SQL Apprentice Question
There is probably some standard terminolgy for what you are about to read.
I don't know what that standard terminology is. Sorry about that.
I think it's worthwhile, in the discussion of infinite domains and finite
state implementations, to distinguish between "infinite" and "indefinitely
extensible".
For example, the familiar decimal place value notation system for natural
numbers is indefinitely extensible. That is, there is no such thing as the
largest natural number that the scheme can represent. If a number can be
represented in decimal, its successor can be represented as well. And so
on.
However, every number that can be written in decimal is finite. And every
set of natural that has been formed by listing the elements is a finite
set.

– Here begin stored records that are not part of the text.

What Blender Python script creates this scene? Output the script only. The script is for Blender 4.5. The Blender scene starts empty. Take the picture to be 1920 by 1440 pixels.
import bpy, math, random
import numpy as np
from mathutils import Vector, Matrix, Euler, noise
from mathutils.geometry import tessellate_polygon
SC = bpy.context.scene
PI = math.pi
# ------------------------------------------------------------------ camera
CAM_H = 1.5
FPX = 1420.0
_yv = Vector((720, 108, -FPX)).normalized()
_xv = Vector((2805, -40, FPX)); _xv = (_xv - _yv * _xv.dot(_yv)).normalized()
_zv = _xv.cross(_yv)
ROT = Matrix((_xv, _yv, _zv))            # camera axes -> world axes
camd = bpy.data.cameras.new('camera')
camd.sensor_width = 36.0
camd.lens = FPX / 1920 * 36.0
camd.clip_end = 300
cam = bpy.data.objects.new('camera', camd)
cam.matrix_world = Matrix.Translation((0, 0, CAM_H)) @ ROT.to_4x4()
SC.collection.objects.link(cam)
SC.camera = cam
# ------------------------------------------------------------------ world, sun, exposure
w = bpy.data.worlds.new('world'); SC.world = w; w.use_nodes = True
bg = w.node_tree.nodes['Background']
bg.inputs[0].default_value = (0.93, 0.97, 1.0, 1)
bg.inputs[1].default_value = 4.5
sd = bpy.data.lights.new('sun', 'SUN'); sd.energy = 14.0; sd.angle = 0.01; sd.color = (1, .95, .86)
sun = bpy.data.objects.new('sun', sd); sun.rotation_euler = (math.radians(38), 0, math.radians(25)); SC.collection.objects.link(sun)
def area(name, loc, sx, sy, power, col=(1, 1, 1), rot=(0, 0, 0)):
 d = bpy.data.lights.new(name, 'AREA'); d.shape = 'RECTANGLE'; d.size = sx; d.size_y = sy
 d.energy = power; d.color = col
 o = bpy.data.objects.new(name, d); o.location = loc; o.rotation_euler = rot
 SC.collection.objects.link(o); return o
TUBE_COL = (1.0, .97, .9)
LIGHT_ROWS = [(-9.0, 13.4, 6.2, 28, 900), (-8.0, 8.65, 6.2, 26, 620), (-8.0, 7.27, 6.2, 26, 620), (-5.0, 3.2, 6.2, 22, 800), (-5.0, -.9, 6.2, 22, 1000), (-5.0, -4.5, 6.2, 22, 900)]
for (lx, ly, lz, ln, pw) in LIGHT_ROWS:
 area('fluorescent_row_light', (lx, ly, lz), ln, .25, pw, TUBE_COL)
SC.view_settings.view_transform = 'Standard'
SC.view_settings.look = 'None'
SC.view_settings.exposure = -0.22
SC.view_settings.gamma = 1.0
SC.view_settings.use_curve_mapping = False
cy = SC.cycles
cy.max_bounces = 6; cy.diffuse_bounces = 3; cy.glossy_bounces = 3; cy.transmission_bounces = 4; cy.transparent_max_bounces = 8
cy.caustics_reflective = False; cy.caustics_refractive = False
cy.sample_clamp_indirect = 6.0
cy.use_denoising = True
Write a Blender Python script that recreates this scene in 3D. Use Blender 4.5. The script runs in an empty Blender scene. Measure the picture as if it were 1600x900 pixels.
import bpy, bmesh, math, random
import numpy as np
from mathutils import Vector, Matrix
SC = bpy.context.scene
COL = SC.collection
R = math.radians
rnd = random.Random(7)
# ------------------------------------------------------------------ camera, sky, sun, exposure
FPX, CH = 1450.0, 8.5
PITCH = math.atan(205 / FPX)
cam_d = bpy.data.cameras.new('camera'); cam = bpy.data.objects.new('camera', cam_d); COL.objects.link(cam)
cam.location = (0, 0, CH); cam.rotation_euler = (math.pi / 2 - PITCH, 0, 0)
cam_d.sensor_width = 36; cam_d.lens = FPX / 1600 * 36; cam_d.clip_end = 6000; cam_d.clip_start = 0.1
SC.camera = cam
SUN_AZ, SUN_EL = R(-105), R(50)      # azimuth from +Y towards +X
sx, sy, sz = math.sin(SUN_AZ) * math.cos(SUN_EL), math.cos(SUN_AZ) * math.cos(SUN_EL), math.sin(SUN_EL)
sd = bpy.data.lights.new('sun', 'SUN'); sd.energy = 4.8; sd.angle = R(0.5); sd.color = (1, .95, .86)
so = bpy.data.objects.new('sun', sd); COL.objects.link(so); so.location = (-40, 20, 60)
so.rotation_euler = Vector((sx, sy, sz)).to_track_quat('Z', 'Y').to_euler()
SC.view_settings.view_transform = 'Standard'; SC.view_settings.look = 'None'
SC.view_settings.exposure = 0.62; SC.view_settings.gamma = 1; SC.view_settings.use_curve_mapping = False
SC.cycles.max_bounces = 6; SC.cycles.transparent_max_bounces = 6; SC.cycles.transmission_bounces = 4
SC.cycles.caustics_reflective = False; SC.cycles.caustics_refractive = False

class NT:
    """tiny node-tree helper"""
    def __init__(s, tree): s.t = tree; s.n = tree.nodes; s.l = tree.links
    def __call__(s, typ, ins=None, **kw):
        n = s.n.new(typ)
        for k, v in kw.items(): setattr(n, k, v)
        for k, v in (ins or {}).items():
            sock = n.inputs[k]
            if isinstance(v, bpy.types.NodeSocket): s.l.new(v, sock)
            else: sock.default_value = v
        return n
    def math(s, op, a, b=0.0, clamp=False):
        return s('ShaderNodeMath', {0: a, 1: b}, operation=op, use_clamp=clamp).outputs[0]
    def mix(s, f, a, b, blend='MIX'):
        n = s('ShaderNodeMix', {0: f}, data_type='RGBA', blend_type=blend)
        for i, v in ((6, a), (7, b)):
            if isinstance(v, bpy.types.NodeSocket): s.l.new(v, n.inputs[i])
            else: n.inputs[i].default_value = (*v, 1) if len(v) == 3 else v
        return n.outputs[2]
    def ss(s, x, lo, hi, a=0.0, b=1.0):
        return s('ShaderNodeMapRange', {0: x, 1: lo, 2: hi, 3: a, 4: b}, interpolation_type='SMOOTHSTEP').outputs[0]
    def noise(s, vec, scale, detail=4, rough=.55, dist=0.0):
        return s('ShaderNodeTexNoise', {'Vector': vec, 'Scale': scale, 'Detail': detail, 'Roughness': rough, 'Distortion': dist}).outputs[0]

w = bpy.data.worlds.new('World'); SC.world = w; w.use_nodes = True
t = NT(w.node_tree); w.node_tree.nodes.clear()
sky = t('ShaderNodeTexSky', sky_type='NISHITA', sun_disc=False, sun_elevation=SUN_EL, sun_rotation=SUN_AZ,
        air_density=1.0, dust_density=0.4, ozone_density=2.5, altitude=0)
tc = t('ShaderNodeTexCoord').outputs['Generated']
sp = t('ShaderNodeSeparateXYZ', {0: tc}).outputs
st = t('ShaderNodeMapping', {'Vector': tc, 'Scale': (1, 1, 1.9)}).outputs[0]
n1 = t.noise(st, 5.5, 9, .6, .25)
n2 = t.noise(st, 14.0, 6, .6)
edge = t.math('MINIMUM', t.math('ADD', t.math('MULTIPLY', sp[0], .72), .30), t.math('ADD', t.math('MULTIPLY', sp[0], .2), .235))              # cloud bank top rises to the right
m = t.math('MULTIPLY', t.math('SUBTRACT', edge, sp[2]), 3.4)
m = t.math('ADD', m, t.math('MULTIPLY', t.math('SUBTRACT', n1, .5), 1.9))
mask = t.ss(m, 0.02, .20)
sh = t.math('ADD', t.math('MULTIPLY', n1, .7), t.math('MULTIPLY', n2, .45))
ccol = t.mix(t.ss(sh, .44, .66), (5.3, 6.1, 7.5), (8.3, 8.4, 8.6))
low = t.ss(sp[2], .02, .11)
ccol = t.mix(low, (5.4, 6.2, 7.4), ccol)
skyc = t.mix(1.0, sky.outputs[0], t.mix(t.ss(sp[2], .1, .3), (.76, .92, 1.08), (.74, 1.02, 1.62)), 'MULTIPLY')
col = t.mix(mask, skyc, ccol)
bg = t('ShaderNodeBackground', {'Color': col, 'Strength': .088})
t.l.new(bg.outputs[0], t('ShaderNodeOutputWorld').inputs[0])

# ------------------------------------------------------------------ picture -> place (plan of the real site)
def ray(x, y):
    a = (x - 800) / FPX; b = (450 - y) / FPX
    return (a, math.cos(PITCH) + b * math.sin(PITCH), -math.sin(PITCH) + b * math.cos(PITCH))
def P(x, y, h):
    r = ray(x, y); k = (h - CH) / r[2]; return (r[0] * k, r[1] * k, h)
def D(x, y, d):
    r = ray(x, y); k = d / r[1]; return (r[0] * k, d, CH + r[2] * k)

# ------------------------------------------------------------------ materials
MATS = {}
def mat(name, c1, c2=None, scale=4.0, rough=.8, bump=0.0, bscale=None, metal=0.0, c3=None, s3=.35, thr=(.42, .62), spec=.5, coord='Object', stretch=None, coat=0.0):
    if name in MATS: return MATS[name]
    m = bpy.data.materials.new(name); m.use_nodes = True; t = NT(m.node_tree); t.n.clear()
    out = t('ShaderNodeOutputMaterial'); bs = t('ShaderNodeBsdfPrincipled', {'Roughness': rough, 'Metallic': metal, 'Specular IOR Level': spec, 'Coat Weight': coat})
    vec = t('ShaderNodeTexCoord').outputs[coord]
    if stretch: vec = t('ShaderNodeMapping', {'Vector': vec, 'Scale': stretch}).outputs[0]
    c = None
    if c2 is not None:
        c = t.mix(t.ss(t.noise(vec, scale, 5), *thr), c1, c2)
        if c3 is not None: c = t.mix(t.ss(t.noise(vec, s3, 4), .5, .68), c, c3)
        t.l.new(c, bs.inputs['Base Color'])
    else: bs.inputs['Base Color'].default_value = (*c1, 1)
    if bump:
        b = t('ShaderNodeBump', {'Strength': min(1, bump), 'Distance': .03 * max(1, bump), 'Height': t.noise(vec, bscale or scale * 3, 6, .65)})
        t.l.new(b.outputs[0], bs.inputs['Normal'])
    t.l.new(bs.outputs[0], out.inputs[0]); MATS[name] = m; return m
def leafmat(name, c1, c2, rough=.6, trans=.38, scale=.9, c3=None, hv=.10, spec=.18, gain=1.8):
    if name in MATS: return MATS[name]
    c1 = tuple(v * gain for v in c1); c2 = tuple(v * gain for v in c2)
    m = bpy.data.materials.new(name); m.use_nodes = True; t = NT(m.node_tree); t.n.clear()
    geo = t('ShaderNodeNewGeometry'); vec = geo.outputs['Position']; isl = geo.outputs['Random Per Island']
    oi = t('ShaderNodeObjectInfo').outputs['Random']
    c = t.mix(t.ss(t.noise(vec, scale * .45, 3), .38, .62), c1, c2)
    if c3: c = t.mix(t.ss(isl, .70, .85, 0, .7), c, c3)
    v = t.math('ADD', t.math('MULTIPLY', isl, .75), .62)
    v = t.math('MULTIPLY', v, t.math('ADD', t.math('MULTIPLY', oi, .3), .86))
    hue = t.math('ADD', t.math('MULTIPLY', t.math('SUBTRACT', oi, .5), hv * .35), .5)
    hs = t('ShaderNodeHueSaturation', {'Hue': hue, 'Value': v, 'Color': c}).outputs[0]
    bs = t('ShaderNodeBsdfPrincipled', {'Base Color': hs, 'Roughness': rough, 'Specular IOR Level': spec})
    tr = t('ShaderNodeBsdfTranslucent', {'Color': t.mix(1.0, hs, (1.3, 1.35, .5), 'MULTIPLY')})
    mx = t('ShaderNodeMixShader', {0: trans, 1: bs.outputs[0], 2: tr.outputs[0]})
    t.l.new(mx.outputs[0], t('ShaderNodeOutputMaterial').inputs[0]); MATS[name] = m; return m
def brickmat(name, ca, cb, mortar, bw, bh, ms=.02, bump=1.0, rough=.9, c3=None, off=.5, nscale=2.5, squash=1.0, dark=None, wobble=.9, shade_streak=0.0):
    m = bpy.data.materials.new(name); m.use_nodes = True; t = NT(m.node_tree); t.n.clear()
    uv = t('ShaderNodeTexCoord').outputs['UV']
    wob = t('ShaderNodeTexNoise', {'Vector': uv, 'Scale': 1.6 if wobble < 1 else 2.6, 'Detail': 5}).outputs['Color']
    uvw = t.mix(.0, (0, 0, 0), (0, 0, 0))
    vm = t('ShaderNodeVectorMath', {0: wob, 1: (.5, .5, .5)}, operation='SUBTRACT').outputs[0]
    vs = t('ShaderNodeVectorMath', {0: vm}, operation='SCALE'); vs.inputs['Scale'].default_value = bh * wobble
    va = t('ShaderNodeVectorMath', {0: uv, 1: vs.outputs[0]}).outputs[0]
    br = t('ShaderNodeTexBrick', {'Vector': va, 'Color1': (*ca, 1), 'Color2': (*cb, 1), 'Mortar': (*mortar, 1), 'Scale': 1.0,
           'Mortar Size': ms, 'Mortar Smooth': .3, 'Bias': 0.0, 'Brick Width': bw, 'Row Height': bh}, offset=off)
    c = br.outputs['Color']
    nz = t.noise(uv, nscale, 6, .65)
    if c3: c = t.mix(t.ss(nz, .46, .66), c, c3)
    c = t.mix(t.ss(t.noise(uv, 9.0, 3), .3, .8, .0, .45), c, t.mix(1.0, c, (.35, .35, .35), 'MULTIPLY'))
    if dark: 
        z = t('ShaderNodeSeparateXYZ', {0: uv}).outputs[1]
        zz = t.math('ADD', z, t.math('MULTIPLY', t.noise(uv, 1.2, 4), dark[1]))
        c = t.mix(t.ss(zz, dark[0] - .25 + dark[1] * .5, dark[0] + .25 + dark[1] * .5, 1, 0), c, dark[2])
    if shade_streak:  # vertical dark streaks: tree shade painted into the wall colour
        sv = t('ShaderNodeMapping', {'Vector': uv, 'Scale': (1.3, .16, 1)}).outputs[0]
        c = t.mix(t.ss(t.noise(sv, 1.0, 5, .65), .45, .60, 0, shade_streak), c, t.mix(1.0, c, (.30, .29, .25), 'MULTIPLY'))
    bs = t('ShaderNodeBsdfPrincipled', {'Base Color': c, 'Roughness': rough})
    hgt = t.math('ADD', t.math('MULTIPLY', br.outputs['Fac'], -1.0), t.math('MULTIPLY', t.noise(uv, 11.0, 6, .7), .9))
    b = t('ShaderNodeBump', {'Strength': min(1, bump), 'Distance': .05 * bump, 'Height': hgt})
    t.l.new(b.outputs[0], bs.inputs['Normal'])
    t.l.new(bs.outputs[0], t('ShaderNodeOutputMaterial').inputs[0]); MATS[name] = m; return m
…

And this will remain true until the twelth of never. (yuk, yuk).
You can't represent "infinity" with natural numbers, but there is no upper
bound to the range of natural numbers.
It seems to me that this distinction would be revelant over in the
"impossible database design" topic.
Celko Answers
>> There is probably some standard terminolgy for what you are about to read.<<
Most of it comes from Cantor and set theory. Before Cantor, infinite
was a process and hence the "tipped over" 8 notation. It is the
programmer's endless loop written with a symbol to show there is no
upper bound. This is why you see it in limits and summation of a
series.
After Cantor, we got the aleph notation. The numbers are put into a
set and the set is treated as a completed whole thing and not a process
-- the SQL model. It gets a bit tricky when you do summation over a
set instead of looping over a sequence.
If you have a test for set membership that meets certain conditions,
then you do not need to mateiralize the whole set.